ADVERTISEMENT
US judge lifts government moratorium on offshore oil drilling
DPA
Last Updated IST

Judge Martin Feldman of the US District Court in New Orleans granted a preliminary injunction against the moratorium, finding it overly broad and insufficiently justified.

The administration would appeal the ruling, White House spokesman Robert Gibbs said.
Hornbeck Offshore Services and other Louisiana-based oil services companies, which provide ships and other services to oil companies, had argued in court Monday that the Obama administration's six-month moratorium on drilling oil wells in the Gulf of Mexico would irreparably harm their businesses.

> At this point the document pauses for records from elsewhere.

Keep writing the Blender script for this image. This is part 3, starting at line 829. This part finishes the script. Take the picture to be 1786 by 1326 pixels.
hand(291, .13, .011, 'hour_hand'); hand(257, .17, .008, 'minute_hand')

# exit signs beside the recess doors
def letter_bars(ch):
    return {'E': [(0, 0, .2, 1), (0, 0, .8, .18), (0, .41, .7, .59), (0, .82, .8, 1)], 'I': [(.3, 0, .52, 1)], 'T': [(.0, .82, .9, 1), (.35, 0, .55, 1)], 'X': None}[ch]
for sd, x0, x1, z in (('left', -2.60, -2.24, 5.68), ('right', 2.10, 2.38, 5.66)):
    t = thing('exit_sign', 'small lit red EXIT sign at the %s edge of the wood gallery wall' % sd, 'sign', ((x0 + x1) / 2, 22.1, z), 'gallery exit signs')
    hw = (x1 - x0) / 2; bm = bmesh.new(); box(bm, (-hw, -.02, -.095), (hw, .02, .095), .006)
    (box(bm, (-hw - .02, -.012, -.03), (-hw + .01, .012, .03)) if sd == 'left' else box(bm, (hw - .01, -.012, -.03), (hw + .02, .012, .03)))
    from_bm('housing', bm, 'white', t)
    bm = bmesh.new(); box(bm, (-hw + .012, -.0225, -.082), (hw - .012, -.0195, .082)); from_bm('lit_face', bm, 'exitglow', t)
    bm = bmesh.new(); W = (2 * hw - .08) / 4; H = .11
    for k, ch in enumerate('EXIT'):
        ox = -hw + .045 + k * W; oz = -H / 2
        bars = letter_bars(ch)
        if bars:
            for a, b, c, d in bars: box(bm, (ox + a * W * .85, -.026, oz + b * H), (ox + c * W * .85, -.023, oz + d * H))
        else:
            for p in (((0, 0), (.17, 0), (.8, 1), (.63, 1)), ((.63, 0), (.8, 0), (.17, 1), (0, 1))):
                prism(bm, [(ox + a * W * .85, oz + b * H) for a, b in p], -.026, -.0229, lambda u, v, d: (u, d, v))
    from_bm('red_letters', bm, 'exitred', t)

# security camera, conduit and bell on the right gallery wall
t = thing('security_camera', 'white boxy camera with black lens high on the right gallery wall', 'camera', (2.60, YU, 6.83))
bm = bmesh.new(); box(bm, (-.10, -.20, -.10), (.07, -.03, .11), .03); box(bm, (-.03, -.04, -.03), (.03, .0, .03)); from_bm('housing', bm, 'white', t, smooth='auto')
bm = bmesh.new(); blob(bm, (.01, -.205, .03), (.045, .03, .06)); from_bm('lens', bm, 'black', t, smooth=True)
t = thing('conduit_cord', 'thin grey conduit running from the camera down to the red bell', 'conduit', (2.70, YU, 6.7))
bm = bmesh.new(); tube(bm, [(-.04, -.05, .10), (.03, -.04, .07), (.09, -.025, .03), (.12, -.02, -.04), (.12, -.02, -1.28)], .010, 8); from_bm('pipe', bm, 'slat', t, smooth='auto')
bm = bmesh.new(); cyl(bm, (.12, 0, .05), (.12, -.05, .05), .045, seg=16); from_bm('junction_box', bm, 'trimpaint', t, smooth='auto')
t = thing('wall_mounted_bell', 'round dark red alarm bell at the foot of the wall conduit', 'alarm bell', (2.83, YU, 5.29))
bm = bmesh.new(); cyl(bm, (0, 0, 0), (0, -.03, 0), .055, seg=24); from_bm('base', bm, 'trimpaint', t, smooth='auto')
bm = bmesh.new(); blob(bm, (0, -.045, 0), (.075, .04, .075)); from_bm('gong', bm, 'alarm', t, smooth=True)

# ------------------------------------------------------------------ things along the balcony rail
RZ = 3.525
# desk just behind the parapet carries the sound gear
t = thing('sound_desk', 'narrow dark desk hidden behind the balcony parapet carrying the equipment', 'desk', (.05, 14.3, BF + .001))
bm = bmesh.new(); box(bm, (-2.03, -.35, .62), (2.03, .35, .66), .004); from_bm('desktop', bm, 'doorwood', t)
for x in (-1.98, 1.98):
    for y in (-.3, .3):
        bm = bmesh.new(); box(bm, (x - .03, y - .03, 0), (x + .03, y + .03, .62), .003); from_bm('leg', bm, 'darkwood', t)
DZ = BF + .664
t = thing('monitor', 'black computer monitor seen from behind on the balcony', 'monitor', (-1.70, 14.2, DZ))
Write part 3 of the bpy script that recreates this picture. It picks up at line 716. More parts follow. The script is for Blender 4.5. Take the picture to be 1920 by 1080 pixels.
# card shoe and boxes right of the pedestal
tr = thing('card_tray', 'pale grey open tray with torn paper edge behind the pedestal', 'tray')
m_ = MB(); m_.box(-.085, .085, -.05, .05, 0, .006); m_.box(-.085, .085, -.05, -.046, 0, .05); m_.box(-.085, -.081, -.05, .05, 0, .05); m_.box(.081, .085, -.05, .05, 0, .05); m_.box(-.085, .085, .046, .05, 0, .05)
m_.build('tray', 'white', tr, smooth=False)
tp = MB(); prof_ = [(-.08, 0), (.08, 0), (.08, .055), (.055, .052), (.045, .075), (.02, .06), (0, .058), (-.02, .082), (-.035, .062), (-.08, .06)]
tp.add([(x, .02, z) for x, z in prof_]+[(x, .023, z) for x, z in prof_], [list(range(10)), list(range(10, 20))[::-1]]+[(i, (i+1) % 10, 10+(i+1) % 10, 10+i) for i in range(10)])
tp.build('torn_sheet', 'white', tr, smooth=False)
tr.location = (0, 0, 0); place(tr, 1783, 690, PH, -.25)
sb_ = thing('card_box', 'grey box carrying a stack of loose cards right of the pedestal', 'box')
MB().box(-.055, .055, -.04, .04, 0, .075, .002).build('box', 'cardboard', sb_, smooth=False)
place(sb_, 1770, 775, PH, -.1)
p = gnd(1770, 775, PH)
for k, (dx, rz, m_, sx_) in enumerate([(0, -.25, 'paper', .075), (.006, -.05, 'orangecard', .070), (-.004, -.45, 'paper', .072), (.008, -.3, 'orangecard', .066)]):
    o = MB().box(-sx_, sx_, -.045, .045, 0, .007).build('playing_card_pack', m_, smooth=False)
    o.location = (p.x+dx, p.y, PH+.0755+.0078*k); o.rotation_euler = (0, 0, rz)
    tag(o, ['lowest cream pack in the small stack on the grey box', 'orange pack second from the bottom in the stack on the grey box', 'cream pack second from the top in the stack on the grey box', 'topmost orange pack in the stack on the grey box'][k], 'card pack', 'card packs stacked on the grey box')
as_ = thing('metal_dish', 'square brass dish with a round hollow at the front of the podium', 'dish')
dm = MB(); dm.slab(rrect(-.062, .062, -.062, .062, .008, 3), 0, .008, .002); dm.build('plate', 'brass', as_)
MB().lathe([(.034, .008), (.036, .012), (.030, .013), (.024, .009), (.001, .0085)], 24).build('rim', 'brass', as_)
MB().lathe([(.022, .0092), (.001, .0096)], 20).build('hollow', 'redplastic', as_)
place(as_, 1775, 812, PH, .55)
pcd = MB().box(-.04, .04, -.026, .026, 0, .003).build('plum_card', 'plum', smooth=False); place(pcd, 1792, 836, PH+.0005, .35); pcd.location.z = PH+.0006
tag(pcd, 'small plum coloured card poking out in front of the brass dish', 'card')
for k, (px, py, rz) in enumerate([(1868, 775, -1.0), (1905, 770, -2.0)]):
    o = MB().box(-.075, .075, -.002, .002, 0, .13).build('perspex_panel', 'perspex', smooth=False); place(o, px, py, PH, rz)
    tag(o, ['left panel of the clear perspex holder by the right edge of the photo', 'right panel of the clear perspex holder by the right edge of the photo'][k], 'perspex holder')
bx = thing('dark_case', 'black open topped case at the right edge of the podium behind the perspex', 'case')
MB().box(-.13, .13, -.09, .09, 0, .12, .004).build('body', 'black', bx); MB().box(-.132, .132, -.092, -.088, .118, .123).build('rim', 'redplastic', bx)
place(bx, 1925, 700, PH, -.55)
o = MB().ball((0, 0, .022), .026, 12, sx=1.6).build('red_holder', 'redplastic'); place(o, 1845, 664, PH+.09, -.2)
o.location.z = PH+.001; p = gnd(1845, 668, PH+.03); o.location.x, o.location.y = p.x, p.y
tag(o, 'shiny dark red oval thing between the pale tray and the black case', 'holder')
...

Feldman said in his ruling that the administration's review of drilling did not sufficiently prove a need for such a broad moratorium, did not provide a timeline for implementing changes to safety aboard drilling rigs and did not sufficiently clarify what constituted deepwater drilling.

"If some drilling equipment parts are flawed, is it rational to say all are? Are all airplanes a danger because one was? All oil tankers like Exxon Valdez? All trains? All mines? That sort of thinking seems heavy-handed, and rather overbearing," he wrote.

The court found the government had not sufficiently shown the need for "a blanket, generic, indeed punitive, moratorium" rather than one more tailored. Feldman said the companies involved in the suit had shown they were likely to suffer irreparable harm from the decision.

"An invalid agency decision to suspend drilling of wells in depths of over 500 feet simply cannot justify the immeasurable effect on the plaintiffs, the local economy, the Gulf region, and the critical present-day aspect of the availability of domestic energy in this country," he said.

The moratorium extended in May for six months covers new deepwater offshore drilling and halted permits and active exploration of drilling opportunities off coastlines in Alaska and Virginia and in the Gulf of Mexico.

"The president strongly believes ... that continuing to drill at these depths without knowing what happened ... does not make any sense and ... potentially puts (the) safety of those on the rigs and safety of the environment in the gulf at a danger that the president does not believe we can afford right now," Gibbs said.